▸ **What you will do**
Exactly and only the lines from the one with "mesh_obj('tray_floor', V, f, M['foil_floor'], root)" through the end of the listing are to be transcribed, both ends included.

▸ **Data block**
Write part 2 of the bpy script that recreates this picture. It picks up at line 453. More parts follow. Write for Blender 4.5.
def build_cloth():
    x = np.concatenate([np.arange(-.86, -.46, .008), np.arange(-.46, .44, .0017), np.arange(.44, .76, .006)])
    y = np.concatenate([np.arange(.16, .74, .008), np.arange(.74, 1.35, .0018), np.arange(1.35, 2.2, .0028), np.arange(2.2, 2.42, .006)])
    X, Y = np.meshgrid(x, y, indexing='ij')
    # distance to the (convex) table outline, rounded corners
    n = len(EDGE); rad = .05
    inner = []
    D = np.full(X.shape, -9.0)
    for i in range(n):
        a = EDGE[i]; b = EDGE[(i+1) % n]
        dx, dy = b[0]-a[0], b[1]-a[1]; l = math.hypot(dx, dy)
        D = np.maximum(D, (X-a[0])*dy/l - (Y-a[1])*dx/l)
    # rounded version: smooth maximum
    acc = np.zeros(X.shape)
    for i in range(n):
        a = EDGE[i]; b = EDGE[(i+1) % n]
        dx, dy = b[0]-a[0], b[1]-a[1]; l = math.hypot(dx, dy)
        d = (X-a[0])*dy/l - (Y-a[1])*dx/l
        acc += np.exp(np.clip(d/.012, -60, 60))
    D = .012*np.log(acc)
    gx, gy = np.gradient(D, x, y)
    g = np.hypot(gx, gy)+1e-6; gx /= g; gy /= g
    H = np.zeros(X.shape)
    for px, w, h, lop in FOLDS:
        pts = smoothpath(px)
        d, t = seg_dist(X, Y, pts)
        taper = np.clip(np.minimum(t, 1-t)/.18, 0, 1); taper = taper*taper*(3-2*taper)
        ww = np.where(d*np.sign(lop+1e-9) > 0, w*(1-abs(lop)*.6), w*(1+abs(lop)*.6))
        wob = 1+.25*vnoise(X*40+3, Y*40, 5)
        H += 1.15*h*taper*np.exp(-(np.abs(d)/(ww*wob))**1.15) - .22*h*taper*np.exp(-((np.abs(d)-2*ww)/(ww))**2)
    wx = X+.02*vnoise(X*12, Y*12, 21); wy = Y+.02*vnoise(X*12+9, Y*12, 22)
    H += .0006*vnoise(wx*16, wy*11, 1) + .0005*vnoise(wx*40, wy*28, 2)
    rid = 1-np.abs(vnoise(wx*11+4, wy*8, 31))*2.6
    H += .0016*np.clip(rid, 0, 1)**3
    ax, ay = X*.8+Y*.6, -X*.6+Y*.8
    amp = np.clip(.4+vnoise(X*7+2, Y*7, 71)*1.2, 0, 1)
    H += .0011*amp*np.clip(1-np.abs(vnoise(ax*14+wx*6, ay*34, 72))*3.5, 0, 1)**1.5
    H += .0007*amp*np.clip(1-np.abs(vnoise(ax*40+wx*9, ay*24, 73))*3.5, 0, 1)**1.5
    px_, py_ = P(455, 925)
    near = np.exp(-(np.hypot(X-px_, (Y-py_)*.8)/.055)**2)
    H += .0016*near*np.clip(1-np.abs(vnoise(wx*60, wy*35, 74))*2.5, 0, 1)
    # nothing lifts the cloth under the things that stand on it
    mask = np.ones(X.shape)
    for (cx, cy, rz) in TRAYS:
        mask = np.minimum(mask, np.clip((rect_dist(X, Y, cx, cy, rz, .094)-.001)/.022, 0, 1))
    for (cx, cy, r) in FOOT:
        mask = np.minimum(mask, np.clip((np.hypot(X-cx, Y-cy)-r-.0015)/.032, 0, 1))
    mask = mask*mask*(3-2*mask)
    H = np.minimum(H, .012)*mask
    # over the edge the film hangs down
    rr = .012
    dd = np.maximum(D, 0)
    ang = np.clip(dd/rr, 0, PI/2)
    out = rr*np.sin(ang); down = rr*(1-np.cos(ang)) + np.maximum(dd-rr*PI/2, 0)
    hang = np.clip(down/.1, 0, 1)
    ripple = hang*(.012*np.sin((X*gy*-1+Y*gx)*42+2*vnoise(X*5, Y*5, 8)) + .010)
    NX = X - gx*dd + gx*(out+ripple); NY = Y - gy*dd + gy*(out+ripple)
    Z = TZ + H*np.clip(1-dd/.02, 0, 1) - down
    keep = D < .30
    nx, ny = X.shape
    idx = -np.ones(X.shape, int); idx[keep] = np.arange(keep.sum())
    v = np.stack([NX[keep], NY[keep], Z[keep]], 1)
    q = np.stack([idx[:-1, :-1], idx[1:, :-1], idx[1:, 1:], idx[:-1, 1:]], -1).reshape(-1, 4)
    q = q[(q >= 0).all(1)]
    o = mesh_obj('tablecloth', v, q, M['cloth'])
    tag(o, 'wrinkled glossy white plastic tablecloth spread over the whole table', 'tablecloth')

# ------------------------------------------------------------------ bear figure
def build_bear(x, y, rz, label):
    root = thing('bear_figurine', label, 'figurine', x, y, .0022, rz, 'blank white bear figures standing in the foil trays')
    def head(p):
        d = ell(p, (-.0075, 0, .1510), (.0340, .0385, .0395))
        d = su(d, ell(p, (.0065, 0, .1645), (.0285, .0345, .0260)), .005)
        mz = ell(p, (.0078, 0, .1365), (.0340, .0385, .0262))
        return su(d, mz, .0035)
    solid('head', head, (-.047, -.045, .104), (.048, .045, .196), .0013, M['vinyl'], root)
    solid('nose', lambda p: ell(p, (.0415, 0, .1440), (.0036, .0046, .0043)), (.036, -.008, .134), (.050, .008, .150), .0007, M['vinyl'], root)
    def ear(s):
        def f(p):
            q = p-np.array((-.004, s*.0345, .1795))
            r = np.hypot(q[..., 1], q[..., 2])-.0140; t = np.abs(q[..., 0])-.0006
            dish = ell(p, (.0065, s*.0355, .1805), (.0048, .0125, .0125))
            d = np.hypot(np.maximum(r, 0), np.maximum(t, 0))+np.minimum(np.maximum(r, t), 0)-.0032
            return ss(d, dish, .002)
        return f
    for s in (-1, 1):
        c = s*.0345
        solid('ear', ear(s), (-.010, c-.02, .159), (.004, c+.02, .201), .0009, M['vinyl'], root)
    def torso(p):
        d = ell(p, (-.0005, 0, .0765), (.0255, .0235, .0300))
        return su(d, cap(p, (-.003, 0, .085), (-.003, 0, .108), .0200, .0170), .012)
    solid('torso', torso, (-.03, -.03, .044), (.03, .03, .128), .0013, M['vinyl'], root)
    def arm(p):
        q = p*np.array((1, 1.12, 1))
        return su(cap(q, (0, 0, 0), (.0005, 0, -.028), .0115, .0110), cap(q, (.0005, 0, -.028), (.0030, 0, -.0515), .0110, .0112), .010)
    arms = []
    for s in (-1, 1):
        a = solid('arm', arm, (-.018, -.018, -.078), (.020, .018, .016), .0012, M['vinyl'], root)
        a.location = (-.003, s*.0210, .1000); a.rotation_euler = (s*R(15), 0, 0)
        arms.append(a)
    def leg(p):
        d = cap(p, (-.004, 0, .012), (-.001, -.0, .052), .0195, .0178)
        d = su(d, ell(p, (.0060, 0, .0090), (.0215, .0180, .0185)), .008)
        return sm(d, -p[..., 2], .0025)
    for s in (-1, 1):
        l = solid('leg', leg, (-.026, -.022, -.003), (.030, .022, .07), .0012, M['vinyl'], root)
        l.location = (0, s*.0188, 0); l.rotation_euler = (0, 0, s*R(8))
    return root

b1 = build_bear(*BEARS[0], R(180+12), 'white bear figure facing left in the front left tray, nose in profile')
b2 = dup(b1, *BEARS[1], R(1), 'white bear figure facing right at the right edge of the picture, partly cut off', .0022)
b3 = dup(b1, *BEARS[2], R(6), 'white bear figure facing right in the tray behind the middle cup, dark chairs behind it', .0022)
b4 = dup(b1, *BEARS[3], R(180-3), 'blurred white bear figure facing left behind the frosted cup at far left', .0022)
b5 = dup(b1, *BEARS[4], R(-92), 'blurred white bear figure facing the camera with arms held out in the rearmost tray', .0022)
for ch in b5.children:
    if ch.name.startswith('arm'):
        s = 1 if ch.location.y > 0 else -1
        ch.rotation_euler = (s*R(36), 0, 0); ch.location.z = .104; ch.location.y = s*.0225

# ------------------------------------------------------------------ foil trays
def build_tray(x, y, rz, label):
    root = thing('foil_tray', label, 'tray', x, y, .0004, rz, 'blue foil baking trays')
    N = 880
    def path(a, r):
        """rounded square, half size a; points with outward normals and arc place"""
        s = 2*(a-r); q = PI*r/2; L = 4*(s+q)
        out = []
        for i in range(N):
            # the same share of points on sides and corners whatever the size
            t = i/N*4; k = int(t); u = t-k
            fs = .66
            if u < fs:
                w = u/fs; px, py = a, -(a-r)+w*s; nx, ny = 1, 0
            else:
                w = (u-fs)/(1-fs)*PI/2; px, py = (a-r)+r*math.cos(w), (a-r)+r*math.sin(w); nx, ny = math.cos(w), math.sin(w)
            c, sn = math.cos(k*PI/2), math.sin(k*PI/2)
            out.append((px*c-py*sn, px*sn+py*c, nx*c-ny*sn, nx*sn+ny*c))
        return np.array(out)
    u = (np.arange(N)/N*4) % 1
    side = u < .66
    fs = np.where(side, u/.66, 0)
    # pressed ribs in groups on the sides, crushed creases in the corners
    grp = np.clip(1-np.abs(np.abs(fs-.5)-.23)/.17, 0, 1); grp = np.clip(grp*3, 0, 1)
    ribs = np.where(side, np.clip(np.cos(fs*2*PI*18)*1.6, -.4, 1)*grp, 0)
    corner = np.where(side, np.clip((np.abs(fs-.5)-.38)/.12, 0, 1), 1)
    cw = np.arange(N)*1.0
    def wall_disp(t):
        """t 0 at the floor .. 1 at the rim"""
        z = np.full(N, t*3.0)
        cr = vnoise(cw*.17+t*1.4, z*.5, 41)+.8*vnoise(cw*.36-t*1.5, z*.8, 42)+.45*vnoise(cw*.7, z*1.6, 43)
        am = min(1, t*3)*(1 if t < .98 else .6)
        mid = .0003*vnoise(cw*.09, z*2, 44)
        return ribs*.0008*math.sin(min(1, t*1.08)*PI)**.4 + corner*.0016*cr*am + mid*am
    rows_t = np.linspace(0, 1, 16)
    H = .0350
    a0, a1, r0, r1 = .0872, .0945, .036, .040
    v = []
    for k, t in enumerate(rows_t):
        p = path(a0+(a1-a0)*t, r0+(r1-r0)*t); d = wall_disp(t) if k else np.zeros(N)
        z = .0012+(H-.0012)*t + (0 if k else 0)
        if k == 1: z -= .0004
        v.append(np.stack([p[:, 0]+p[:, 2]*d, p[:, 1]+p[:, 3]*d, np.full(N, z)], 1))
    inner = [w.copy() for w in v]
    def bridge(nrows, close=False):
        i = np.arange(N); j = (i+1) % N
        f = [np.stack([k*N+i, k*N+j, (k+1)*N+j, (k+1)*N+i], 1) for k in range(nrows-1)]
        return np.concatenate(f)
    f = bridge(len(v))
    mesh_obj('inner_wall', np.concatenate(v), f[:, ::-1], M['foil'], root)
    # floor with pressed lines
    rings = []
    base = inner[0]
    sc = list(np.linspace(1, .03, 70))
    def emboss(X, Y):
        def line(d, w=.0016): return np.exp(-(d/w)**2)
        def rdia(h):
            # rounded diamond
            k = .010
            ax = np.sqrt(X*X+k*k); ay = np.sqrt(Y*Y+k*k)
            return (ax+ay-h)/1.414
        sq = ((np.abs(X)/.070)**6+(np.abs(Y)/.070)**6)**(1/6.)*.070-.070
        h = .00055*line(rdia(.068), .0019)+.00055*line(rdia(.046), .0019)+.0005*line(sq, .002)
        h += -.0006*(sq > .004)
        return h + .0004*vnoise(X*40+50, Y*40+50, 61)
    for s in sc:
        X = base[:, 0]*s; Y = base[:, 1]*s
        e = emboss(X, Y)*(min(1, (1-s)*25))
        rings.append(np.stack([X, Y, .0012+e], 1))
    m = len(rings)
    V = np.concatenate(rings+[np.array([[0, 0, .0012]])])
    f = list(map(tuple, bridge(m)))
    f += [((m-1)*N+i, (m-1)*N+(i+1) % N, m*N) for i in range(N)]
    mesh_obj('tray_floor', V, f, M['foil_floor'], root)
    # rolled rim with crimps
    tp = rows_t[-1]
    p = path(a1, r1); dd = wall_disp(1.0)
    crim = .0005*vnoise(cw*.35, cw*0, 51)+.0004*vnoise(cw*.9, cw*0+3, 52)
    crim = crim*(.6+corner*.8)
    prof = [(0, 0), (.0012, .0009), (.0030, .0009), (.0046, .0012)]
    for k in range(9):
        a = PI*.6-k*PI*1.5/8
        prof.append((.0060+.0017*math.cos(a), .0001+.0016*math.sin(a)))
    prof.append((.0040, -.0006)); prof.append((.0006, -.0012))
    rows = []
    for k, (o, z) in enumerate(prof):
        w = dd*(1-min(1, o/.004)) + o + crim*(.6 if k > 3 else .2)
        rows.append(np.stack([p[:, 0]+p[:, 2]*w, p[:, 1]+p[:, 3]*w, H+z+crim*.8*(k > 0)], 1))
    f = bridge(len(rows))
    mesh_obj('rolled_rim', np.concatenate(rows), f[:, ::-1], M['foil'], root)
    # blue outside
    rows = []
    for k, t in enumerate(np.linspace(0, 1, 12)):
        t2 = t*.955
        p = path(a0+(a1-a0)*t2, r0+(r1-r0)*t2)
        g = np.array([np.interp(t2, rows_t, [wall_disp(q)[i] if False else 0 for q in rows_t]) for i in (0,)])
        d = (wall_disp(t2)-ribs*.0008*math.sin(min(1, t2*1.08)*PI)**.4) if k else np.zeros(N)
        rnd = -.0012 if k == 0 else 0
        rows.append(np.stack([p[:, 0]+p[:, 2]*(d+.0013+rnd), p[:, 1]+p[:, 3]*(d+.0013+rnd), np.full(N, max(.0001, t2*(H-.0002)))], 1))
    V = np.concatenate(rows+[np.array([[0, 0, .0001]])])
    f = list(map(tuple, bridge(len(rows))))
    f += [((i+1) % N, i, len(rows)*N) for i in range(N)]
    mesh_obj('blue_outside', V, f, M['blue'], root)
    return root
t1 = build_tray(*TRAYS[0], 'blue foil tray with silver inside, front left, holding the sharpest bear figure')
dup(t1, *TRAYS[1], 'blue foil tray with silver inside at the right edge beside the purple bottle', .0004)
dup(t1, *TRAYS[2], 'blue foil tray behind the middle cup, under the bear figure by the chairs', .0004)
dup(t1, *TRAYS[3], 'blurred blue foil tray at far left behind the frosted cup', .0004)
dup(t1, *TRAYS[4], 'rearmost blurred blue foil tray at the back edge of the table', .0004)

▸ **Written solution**
    mesh_obj('tray_floor', V, f, M['foil_floor'], root)
    # rolled rim with crimps
    tp = rows_t[-1]
    p = path(a1, r1); dd = wall_disp(1.0)
    crim = .0005*vnoise(cw*.35, cw*0, 51)+.0004*vnoise(cw*.9, cw*0+3, 52)
    crim = crim*(.6+corner*.8)
    prof = [(0, 0), (.0012, .0009), (.0030, .0009), (.0046, .0012)]
    for k in range(9):
        a = PI*.6-k*PI*1.5/8
        prof.append((.0060+.0017*math.cos(a), .0001+.0016*math.sin(a)))
    prof.append((.0040, -.0006)); prof.append((.0006, -.0012))
    rows = []
    for k, (o, z) in enumerate(prof):
        w = dd*(1-min(1, o/.004)) + o + crim*(.6 if k > 3 else .2)
        rows.append(np.stack([p[:, 0]+p[:, 2]*w, p[:, 1]+p[:, 3]*w, H+z+crim*.8*(k > 0)], 1))
    f = bridge(len(rows))
    mesh_obj('rolled_rim', np.concatenate(rows), f[:, ::-1], M['foil'], root)
    # blue outside
    rows = []
    for k, t in enumerate(np.linspace(0, 1, 12)):
        t2 = t*.955
        p = path(a0+(a1-a0)*t2, r0+(r1-r0)*t2)
        g = np.array([np.interp(t2, rows_t, [wall_disp(q)[i] if False else 0 for q in rows_t]) for i in (0,)])
        d = (wall_disp(t2)-ribs*.0008*math.sin(min(1, t2*1.08)*PI)**.4) if k else np.zeros(N)
        rnd = -.0012 if k == 0 else 0
        rows.append(np.stack([p[:, 0]+p[:, 2]*(d+.0013+rnd), p[:, 1]+p[:, 3]*(d+.0013+rnd), np.full(N, max(.0001, t2*(H-.0002)))], 1))
    V = np.concatenate(rows+[np.array([[0, 0, .0001]])])
    f = list(map(tuple, bridge(len(rows))))
    f += [((i+1) % N, i, len(rows)*N) for i in range(N)]
    mesh_obj('blue_outside', V, f, M['blue'], root)
    return root
t1 = build_tray(*TRAYS[0], 'blue foil tray with silver inside, front left, holding the sharpest bear figure')
dup(t1, *TRAYS[1], 'blue foil tray with silver inside at the right edge beside the purple bottle', .0004)
dup(t1, *TRAYS[2], 'blue foil tray behind the middle cup, under the bear figure by the chairs', .0004)
dup(t1, *TRAYS[3], 'blurred blue foil tray at far left behind the frosted cup', .0004)
dup(t1, *TRAYS[4], 'rearmost blurred blue foil tray at the back edge of the table', .0004)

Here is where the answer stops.